[BEGIN]
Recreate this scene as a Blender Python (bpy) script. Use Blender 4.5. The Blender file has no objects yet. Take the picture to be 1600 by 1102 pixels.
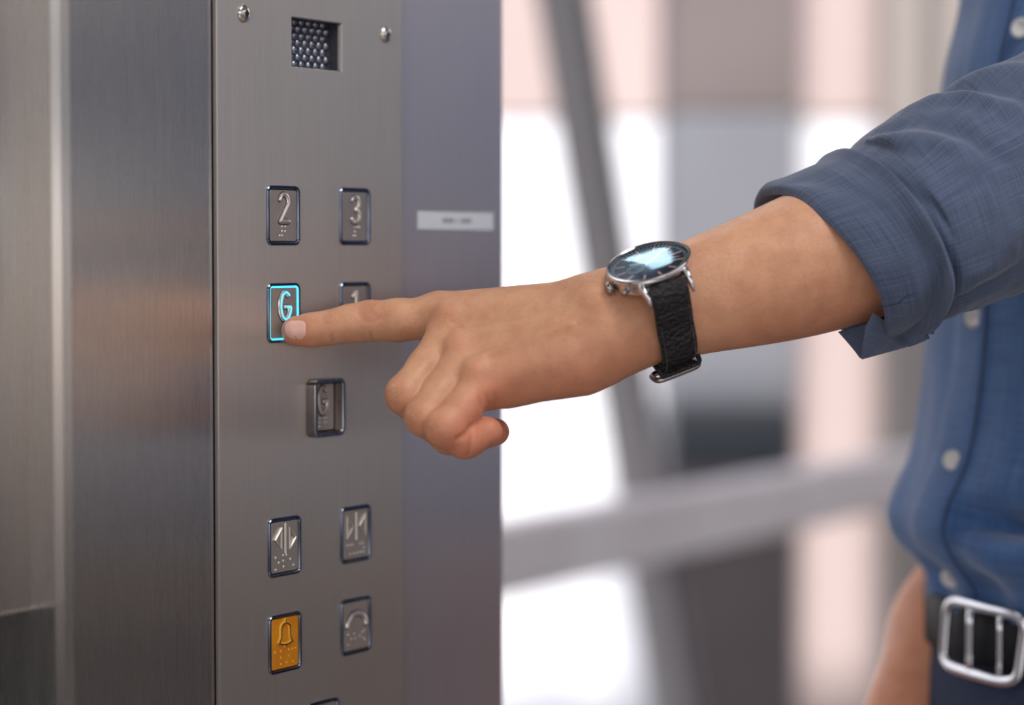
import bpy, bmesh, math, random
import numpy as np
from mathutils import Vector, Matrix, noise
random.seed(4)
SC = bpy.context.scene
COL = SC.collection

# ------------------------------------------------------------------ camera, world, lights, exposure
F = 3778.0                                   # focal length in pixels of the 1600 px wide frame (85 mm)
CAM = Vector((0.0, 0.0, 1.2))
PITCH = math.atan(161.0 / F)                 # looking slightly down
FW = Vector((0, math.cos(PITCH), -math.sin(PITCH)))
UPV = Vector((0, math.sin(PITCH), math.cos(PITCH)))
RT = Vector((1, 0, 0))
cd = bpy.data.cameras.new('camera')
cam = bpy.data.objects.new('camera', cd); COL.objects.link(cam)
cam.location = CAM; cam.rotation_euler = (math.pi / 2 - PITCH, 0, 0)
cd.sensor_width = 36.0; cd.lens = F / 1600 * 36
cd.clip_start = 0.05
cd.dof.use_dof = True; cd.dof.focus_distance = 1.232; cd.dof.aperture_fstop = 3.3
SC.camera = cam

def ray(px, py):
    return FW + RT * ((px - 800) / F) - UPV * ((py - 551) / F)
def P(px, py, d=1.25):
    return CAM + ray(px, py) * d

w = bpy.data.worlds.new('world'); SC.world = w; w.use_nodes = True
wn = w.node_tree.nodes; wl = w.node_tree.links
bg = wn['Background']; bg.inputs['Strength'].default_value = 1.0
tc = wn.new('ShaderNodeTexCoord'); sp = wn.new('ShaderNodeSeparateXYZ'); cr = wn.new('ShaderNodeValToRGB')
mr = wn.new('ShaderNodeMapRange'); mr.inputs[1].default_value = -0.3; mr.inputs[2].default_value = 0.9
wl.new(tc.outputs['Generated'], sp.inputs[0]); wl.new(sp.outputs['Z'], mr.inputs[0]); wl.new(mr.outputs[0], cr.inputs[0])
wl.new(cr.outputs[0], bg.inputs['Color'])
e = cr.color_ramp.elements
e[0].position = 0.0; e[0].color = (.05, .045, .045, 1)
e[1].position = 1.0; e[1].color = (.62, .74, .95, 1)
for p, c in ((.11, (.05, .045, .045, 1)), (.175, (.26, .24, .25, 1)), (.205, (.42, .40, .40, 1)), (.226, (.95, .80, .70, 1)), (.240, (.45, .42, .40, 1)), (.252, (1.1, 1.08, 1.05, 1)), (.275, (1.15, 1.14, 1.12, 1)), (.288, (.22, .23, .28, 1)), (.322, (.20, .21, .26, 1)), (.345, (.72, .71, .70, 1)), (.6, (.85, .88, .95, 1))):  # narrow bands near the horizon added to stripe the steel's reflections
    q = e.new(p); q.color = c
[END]
[BEGIN]
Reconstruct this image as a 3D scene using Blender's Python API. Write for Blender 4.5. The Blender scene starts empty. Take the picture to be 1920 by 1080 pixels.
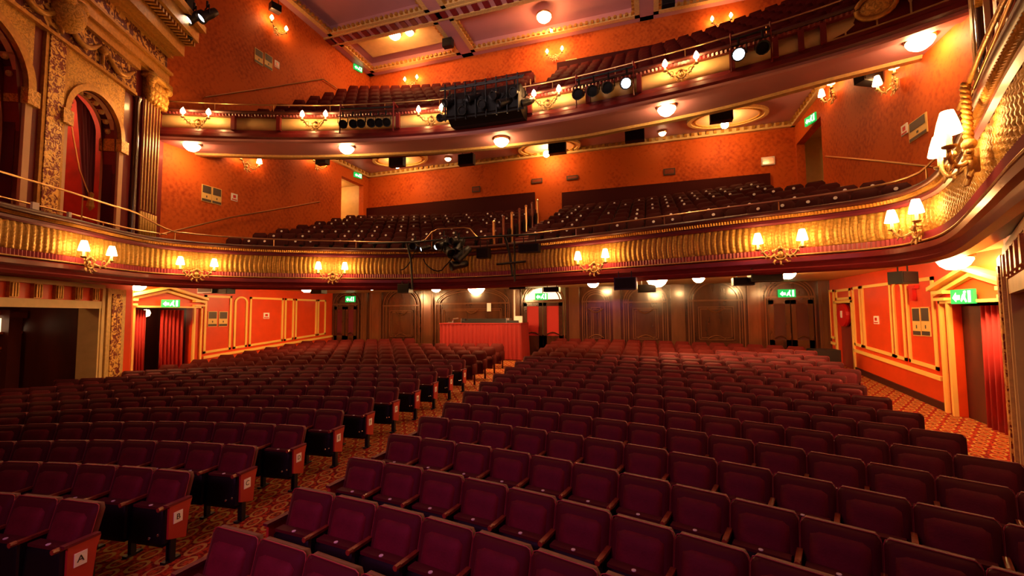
[END]
» **What the task asks**
Keep to the lines above from the line with "Recreate this scene" to the line with "COL = SC.collection", and set down exactly those, inclusive, with nothing else and every picture left out.

» **Full solution**
Recreate this scene as a Blender Python (bpy) script. Use Blender 4.5. The Blender file has no objects yet. Take the picture to be 1600 by 1102 pixels.
import bpy, bmesh, math, random
import numpy as np
from mathutils import Vector, Matrix, noise
random.seed(4)
SC = bpy.context.scene
COL = SC.collection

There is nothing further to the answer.